[TO DO]: Gather up the lines with the word "scene" in them.

##### RAW DATA

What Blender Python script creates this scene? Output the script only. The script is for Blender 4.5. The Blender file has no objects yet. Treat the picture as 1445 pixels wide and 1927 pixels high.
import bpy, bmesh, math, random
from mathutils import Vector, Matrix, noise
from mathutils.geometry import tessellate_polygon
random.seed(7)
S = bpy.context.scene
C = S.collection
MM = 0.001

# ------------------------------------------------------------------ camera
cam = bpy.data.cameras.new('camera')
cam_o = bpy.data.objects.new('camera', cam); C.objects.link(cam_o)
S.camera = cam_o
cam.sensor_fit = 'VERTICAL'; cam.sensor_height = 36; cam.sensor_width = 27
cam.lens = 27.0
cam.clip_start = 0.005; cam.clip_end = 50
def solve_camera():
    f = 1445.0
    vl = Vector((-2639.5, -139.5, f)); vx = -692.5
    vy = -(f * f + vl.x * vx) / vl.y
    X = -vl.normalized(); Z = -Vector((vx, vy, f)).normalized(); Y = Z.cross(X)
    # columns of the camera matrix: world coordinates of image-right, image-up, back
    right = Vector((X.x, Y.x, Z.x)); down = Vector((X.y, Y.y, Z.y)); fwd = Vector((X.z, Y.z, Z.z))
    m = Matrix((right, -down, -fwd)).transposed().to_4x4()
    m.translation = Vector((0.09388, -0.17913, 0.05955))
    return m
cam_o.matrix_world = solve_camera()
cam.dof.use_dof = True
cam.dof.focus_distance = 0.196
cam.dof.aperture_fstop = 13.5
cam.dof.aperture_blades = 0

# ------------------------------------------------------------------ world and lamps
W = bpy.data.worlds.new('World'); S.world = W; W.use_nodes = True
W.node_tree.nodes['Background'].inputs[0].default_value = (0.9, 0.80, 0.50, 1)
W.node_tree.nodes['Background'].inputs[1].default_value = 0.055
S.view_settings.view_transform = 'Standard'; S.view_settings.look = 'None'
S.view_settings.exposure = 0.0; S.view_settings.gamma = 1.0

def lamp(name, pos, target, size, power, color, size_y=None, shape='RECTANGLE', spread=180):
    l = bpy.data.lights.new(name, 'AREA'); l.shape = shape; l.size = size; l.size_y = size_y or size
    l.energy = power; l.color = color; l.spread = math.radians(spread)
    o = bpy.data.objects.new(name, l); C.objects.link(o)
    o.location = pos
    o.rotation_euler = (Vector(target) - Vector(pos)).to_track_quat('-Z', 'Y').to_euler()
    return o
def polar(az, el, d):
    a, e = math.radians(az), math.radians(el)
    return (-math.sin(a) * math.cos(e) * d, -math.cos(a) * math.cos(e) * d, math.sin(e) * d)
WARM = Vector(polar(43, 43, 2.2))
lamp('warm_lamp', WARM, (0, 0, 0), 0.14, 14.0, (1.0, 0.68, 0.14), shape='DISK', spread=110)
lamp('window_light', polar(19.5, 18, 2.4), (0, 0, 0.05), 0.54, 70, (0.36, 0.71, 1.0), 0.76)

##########

[WRITTEN SOLUTION]:
What Blender Python script creates this scene? Output the script only. The script is for Blender 4.5. The Blender file has no objects yet. Treat the picture as 1445 pixels wide and 1927 pixels high.
S = bpy.context.scene